Possessing at least nine hours of real interviews, plus a high number of interview preparation hours helps a career professional to become skilled at job interviewing.
Two is better than one
One interview alone isn’t enough.
The reflection after one single job interview isn’t enough for a candidate to become a first-choice applicant.
A list of remembered interview questions can be drawn up and new answers written in preparation for a second interview, which in itself increases the confidence of the interviewee. Once at the second interview, with a second employer, the now confident applicant can have the rug pulled from beneath their feet when 80% of the questions asked aren’t on their recently drawn-up Q&A list created after the first interview.
Each employer, even when recruiting for the same position, in the same sector, may have their own unique job criteria and therefore their own list of unique interview questions.
Over time, the new entry into a sector will find commonly asked job interview questions, which may be phrased differently, but underneath are designed to uncover the same skills, qualities, and experiences.

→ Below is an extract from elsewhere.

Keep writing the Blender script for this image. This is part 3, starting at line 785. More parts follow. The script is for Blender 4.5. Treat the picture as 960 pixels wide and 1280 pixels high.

This is why more is better for applicants who lack experience (graduates, promotions, and entry into a new sector) The more interviews that a job seeker attends helps to improve the interview answers (and the prediction of the interview questions) for the next job interview.
Familiarity breeds confidence
It is the familiarity of the recruitment process that breeds confidence. Experienced candidates applying for the same position in a new business are more inclined to relax during the interview when they become aware that the tricky interview questions are really questions about their business-as-usual tasks.
From a job interview perspective, the lack of sector experience can, sometimes, be overturned, by being an experienced interviewee.
This is why at least three job interviews are needed to gain a job offer:
Job interview 1 – create a baseline of interview questions vs good/poor interview answers
Job interview 2 – recognise common interview questions/sector-related themes/job criteria to help shape interview answers
Job interview 3 – deliver high-scoring interview answers that increase the chance of an interview offer.
What is your interview identity?
Job offers are given to the candidate that the interview panel believes will be the best performing employee.
The content of the interview answers; the sector-related jargon used, relatable examples, industry knowhow, stating the job criteria including the required skills, qualities, and experiences vs the confident communication of competencies (verbal and non-verbal) create the candidate’s interview identity.
After each job interview the interviewee, to develop their interview skills must reflect on how they were perceived by the hiring manager – their interview identity. And make changes to improve how they are viewed in terms of predictable performance once employed.